Willett survived a more difficult back nine to finish at 9-under, making him the clubhouse leader. Dustin Johnson, who teed off late in the day, sits at 10-under – 3-under for the round – when play was suspended on his 14th hole.

"I think it's a childhood dream and looking up there it's still a little bit surreal but something I'm going to have to get used to, otherwise no point in being up there," he said after firing a 3-under 69 on Friday. "We're going to try and rest up and then try and go out for another good weekend and hopefully we can be up there in two days' time."

So who the heck is Danny Willett? He's a European Tour vet who's basically the English Rickie Fowler. Both have two wins on their home tours. Willett's 27, Fowler is 26. Willett had four amateur wins, Fowler had five. Fowler held the World Amateur Golf No. 1 spot for several streteches in 2007 and 2008; Willett overtook him during one of those stretches. Both players competed on the 2007 Walker Cup team, a Europe-America showdown that also featured future notables like Rory McIlroy and Dustin Johnson.

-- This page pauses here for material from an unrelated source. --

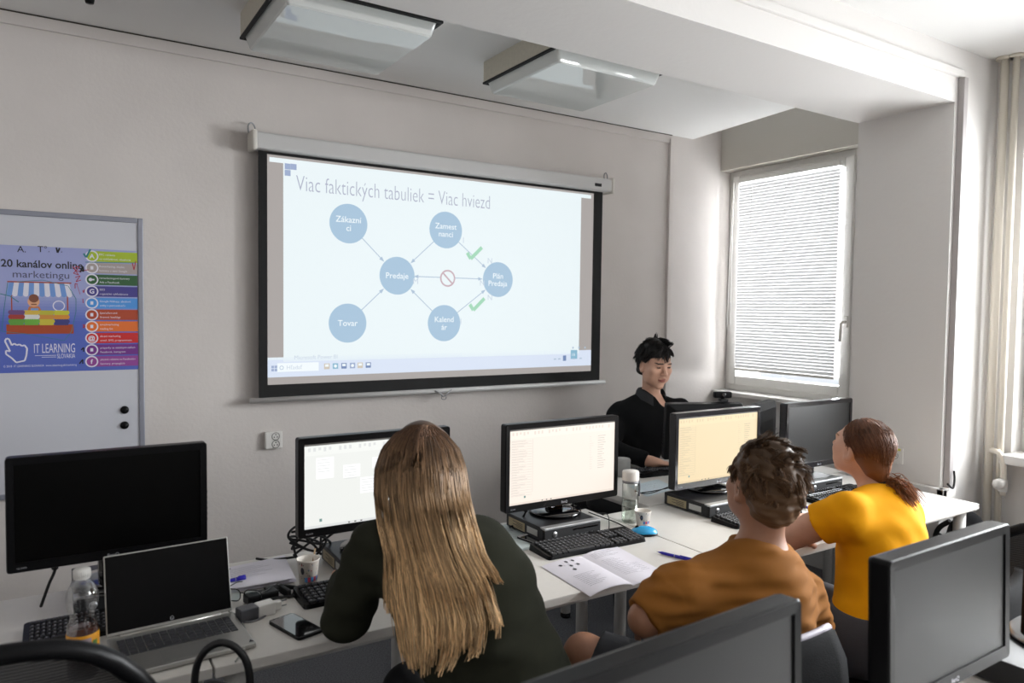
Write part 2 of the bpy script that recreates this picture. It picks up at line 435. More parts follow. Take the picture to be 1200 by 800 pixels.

[Slideshow: Wild weather at the British Open]

Granted, the comparisons start to fall apart the higher up the professional ladder you move; Willett has never placed higher than a tie for 15th in a major, while Fowler has tied for second on several occasions. But at the moment, Willett is leading the British Open and Fowler's 10 strokes back.

Willett also played a couple seasons of golf at Jacksonville State University (Ala.). He initially started his university in Great Britain, "hated it" after a month, and moved to the United States at 17.

"I went out there at 17, quite young, a little bit messy, kind of do everything your own way, and then came back two years later, bigger, stronger, a little bit more disciplined in everything I did," he explained, "and that kind of set up the amateur career that I had for the next year and a half after that."

He hasn't played much in the U.S., but won PGA Tour playing privileges for the rest of 2015 with a third-place finish at the WGC-Cadillac Match Play back in May.

He's also in an ideal position. He'll obviously play late on Saturday, when conditions are expected to improve from gale-force winds, and could be set up perfectly for a run at his first major championship.